His thesis centers on the company’s ability to build and operate space-based data centers, which Elon Musk has argued could be cheaper to run than ground-based alternatives in the near future.
That pitch has found an audience. Reports suggest retail demand for the IPO could exceed $70 billion. At least 20% of the offering is expected to be allocated to retail investors — a larger-than-typical slice for a deal of this size. International investors, meanwhile, may receive less than 10% of the allocation.
Platforms including Robinhood, Fidelity, and Charles Schwab are expected to give individual investors access to the offering.
Senator Elizabeth Warren has called on the SEC to delay the listing, adding a political wrinkle to what is otherwise a frenzy of investor enthusiasm.
Pre-Market Signals
SpaceX isn’t trading yet, but perpetual futures on crypto platform Hyperliquid were pricing shares around $164 early Thursday — nearly in line with Ferragu’s target.

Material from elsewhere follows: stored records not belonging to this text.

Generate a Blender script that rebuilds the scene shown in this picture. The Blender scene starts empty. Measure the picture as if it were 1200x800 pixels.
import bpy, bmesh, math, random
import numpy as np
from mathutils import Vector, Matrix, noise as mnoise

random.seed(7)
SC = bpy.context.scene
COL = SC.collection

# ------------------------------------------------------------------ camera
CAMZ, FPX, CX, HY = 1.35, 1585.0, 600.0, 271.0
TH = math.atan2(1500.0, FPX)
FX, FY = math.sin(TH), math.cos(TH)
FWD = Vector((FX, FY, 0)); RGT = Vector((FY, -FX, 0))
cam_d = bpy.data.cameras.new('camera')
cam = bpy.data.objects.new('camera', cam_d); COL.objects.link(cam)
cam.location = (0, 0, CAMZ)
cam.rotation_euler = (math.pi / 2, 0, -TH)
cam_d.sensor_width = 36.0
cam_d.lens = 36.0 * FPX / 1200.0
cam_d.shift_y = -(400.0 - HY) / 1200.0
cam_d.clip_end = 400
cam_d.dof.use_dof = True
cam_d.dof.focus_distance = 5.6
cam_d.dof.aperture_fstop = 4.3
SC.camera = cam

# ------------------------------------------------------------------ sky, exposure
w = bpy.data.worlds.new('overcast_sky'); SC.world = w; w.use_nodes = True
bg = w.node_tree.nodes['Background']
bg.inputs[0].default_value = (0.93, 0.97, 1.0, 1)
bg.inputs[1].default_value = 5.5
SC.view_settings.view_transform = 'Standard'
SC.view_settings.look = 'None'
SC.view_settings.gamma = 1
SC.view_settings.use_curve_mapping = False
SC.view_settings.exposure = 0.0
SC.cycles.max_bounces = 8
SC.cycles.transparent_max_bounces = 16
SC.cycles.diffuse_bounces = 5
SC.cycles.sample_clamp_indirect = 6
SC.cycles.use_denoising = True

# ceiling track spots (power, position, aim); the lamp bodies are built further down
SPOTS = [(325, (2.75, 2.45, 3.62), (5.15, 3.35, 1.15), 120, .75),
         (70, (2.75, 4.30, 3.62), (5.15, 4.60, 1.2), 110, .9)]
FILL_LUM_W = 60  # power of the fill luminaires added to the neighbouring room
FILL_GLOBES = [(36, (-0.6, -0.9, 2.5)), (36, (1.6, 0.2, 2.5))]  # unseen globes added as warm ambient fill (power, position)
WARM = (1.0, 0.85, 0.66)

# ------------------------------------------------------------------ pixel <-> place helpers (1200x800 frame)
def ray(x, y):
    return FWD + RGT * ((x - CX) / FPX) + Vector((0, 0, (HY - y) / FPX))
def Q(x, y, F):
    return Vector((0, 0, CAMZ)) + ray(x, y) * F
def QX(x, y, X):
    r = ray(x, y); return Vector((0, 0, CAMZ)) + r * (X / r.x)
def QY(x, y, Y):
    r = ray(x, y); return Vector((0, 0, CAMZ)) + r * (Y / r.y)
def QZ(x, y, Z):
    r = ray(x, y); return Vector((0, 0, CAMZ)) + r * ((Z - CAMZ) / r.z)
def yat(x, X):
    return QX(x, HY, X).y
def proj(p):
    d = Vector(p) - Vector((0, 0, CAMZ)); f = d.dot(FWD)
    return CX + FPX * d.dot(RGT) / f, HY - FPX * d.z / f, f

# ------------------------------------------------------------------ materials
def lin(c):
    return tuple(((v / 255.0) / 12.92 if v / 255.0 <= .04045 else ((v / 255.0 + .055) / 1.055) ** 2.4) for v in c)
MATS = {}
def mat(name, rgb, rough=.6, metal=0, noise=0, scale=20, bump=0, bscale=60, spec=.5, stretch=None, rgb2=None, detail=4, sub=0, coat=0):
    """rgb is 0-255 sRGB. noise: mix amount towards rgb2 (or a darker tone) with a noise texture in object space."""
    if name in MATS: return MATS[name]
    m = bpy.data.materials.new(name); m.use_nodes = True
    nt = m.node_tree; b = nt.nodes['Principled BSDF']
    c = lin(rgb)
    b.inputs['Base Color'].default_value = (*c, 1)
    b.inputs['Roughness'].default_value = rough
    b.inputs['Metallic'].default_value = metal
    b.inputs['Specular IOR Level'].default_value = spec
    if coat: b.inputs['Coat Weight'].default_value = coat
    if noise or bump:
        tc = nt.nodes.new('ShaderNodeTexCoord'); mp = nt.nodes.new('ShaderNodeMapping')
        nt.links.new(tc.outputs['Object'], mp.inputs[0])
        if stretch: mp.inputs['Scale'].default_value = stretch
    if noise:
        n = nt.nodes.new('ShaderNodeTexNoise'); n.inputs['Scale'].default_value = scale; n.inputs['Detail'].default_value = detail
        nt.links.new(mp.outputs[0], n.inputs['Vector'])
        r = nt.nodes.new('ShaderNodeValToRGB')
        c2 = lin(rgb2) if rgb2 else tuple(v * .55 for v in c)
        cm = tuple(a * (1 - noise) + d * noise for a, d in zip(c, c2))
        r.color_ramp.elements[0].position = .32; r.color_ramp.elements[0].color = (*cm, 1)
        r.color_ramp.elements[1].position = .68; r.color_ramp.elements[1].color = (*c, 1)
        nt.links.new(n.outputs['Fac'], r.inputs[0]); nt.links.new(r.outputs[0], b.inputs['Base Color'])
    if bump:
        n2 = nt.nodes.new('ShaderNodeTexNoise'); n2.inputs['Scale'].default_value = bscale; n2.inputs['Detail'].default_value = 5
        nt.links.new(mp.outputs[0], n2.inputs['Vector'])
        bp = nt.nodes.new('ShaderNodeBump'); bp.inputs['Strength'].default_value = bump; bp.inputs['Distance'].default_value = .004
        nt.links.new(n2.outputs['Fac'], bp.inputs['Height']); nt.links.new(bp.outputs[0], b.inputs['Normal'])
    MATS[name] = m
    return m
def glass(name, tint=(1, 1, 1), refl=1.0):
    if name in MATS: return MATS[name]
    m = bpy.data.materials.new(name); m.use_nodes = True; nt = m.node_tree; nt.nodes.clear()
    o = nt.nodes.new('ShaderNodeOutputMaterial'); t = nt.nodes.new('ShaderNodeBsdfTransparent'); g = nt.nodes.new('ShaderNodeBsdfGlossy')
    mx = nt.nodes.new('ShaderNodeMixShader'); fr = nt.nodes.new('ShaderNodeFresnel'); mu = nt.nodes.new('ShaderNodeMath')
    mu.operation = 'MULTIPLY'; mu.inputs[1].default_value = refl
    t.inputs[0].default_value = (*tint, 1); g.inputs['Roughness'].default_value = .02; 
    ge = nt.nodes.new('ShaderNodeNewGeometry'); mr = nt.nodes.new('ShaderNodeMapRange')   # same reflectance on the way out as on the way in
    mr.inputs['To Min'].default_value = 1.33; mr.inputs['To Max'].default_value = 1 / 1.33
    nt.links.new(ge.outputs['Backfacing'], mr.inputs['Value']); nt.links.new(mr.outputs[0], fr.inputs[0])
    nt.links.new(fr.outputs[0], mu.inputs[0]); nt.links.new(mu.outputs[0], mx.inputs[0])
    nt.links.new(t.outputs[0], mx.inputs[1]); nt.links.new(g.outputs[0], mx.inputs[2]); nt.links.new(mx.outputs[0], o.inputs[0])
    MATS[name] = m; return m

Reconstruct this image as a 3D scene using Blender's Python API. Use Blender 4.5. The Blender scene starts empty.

It’s worth noting that New Street, Oppenheimer, and KGI are not underwriters on the deal. Brokers that are part of an IPO are typically required to wait weeks before publishing research. These firms have no such restriction.
Oppenheimer also raised its outlook on Tesla stock in the same note, pointing to stronger EV demand driven by elevated oil prices.
If SpaceX closes near the $164 futures level on Friday, analysts will likely need to revise their targets upward almost immediately.